%%

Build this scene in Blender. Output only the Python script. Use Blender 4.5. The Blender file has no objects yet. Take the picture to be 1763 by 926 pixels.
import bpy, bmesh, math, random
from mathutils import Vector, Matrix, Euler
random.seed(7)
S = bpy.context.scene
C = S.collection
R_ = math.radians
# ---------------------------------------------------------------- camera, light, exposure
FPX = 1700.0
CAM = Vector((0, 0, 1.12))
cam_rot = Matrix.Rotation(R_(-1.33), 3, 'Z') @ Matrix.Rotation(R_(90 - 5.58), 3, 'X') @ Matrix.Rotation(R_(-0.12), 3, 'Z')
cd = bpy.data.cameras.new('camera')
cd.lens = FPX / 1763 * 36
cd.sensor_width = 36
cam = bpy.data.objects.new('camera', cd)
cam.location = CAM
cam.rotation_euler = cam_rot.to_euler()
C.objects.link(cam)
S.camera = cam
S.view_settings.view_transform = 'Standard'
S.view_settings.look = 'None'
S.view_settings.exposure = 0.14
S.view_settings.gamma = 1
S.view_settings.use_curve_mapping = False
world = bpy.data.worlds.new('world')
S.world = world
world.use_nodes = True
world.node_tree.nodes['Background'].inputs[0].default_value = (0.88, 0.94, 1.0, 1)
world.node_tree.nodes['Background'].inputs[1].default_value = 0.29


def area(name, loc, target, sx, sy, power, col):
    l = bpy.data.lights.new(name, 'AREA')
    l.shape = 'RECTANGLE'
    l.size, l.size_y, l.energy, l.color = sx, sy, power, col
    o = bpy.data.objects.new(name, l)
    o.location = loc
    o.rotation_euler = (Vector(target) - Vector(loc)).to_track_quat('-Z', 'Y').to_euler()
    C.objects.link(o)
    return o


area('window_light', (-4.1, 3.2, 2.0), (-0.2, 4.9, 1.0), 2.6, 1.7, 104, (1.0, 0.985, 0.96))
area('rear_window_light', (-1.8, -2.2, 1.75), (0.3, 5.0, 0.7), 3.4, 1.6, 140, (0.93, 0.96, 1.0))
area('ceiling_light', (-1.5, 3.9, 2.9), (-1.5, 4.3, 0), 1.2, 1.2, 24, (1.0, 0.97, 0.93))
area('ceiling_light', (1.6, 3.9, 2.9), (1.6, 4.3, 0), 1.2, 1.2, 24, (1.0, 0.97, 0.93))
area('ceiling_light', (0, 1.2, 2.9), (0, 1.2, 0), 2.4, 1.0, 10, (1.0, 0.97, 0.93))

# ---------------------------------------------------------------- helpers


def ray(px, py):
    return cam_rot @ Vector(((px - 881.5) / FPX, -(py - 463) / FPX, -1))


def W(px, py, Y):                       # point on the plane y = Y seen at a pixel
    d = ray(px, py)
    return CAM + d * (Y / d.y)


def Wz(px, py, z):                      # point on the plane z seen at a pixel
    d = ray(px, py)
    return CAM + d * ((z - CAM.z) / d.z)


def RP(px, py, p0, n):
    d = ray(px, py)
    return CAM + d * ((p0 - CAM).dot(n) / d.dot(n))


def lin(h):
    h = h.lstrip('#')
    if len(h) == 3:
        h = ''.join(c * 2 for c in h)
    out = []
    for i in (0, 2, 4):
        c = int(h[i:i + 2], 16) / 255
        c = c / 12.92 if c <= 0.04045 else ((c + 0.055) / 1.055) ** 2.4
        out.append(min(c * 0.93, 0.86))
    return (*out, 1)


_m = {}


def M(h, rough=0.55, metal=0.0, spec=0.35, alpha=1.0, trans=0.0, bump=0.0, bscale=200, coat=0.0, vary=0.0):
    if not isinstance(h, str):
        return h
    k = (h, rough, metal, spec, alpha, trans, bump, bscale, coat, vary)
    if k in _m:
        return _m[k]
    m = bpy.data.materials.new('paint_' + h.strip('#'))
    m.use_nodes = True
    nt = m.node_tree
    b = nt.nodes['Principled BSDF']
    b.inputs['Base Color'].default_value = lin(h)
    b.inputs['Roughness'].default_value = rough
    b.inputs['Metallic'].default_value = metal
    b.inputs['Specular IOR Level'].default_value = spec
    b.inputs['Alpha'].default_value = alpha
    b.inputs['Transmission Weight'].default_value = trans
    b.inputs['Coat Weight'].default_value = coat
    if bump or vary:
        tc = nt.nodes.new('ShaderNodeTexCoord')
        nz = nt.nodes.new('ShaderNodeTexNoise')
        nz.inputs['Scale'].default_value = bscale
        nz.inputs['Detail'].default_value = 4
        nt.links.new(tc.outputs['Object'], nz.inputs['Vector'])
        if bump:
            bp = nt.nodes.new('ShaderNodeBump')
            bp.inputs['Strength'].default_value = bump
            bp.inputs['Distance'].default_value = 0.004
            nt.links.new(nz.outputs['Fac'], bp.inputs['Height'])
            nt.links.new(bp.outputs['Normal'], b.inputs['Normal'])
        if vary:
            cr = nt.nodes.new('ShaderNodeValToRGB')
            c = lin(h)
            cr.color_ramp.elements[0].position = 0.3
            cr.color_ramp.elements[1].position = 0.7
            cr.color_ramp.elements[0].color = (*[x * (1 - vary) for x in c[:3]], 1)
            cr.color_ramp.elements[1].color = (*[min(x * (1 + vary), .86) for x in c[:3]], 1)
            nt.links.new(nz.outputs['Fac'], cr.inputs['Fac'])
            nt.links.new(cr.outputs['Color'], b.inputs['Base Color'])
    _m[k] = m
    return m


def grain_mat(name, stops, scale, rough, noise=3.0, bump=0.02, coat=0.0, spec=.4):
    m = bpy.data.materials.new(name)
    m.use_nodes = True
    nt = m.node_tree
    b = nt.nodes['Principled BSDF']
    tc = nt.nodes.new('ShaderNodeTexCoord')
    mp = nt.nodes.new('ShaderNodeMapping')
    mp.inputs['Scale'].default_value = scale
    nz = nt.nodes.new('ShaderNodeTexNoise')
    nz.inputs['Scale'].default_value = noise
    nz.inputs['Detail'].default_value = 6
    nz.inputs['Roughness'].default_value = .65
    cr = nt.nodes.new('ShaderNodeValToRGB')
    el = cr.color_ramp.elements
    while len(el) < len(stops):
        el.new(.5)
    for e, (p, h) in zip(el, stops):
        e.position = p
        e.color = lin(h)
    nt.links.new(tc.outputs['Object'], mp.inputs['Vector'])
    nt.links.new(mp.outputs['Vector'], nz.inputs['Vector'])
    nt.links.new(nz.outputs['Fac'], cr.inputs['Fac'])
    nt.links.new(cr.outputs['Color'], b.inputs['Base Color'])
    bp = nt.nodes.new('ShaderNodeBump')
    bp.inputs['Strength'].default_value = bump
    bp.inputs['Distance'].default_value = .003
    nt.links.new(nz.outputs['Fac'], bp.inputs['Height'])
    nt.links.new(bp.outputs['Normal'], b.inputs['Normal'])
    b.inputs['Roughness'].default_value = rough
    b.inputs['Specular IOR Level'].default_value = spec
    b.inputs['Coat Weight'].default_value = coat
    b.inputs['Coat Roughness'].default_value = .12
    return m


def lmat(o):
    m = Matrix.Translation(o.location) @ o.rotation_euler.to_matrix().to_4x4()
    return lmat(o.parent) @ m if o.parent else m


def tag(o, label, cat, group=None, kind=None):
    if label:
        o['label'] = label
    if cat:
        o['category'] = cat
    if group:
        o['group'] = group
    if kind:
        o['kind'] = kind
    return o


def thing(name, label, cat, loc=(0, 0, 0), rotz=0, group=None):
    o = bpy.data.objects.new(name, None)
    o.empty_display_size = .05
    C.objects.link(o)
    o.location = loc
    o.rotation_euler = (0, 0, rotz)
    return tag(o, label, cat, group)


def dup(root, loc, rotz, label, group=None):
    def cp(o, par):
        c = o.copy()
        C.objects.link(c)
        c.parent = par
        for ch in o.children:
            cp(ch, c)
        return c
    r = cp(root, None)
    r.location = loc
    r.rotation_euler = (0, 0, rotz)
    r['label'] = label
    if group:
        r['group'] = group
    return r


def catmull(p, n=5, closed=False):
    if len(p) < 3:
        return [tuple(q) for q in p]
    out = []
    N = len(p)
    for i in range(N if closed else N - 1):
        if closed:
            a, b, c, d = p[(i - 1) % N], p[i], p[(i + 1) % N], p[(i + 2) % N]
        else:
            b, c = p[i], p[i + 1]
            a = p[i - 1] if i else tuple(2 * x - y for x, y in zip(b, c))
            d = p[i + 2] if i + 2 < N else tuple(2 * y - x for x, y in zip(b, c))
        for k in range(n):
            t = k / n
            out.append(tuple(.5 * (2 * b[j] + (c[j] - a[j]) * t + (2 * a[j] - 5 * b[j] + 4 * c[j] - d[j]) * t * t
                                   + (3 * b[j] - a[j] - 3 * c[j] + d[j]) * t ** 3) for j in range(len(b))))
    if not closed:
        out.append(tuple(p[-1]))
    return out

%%

#### [Short exercise]
Every line of the listing that holds "objects" should be found and copied.

#### [Complete response]
Build this scene in Blender. Output only the Python script. Use Blender 4.5. The Blender file has no objects yet. Take the picture to be 1763 by 926 pixels.
cam = bpy.data.objects.new('camera', cd)
C.objects.link(cam)
    o = bpy.data.objects.new(name, l)
    C.objects.link(o)
    o = bpy.data.objects.new(name, None)
    C.objects.link(o)
        C.objects.link(c)